SAO PAULO (Reuters) – In Brazil, a man from the Guarani community was shot dead on Wednesday morning, a governmental protection agency for Indigenous communities said, as a land dispute in the farm state of Mato Grosso do Sul escalated.

It comes after a violent confrontation in early August during which armed men, backed by farmers in trucks and tractors, attacked Indigenous people reclaiming land in the vast farming state, injuring 11 of them.

The man was shot in the head on Wednesday morning, the indigenous affairs agency Funai said. The dispute relates to the Nhanderu Marangatu Indigenous Land located in Mato Grosso do Sul on the border with neighboring Paraguay.

Terras Indigenas, a database run by an environmental and Indigenous rights nonprofit in Brazil, shows the land of some 9,000 hectares has an population of about 1,350 and had been recognized as Indigenous territory.

Funai said it had asked the specialized federal prosecutor’s office to adopt all applicable legal measures and had met with the judge responsible for the case.

“(We are) committed to ensuring that this violence ceases immediately and that those responsible for these crimes are rigorously punished,” it said in a statement.

“Given the seriousness of this matter, (Funai) is preparing new action before the Federal Regional Court of the 3rd Region, in order to guarantee the protection of the indigenous community,” it added.

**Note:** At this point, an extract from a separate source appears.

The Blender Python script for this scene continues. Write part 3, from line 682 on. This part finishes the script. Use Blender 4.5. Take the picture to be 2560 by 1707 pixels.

Ranchers have been hoping to clear land to plant soybeans for export or raise cattle to produce beef. With Brazil’s farm frontier advancing toward the Amazon (NASDAQ:), disputes over land claimed by Indigenous people have multiplied.

Violent land disputes have also become more frequent and fueled an ongoing debate over the movement to limit Indigenous claims to ancestral lands in a conservative Congress backed by a powerful farm lobby.

Lawmakers have proposed an amendment to the constitution that would introduce a limit to land claims by Indigenous communities made after 1988, even though the Supreme Court has ruled that setting such a time framework was unconstitutional.

Less than half of the country’s 1.6 million Indigenous people live on about 13% of the country’s land mass.